Where potential does seem to lie is in the quality of the cast. Waller-Bridge's Lulu is a little too knowing-manic pixie dream girl to really work (that ukulele...) as the presumed spanner in the relationship of her old friend Anthony and his fiancée Kate but a relaxed Damien Molony and a repressed Louise Ford show promise. Adrian Scarborough brings class wherever he treads and I look forward to seeing more of Susan Wokoma's character too. 

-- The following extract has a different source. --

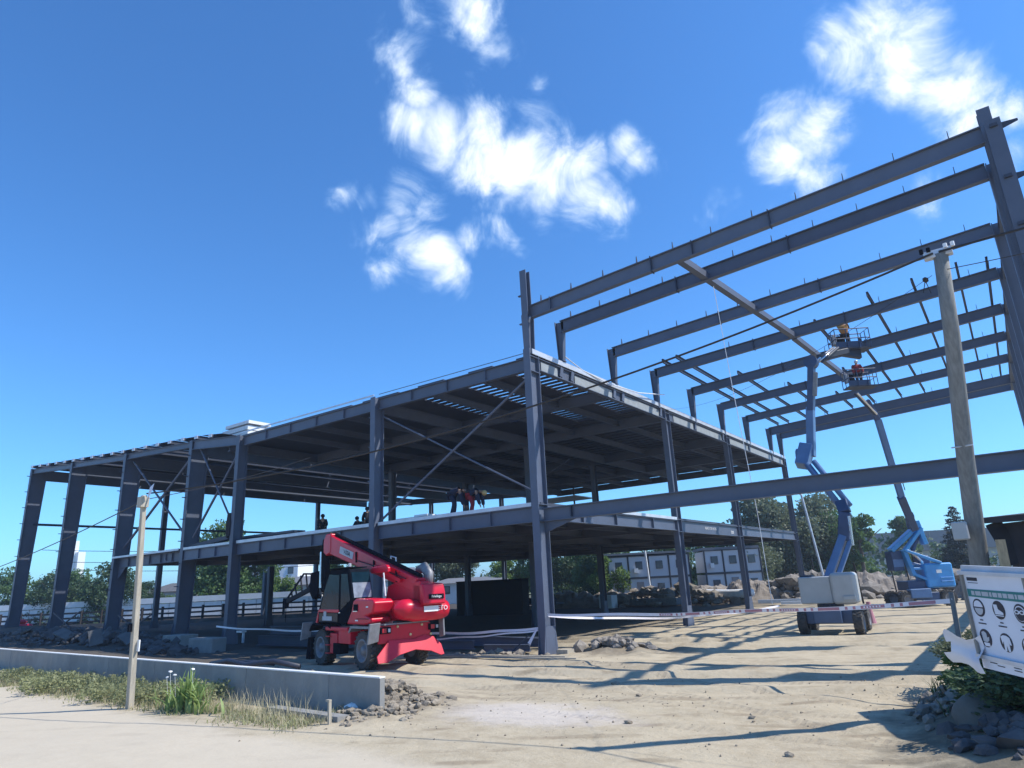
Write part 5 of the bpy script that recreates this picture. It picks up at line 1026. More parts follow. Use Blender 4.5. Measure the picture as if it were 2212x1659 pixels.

And despite the fact I should know better, the prospect of Jonathan Bailey's bleached-blond possible closet-case estate agent Sam and Amit Shah's nerdishly shy Fred maybe getting it on has its perks (thanks to director George Kane for the flash of the former's abs), though the over-compensatory womanising may wear thin before then. So if nothing else, Waller-Bridge knows the gays are easy to please and we'll watch the ensuing episodes of Crashing with more interest than this first episode perhaps merits.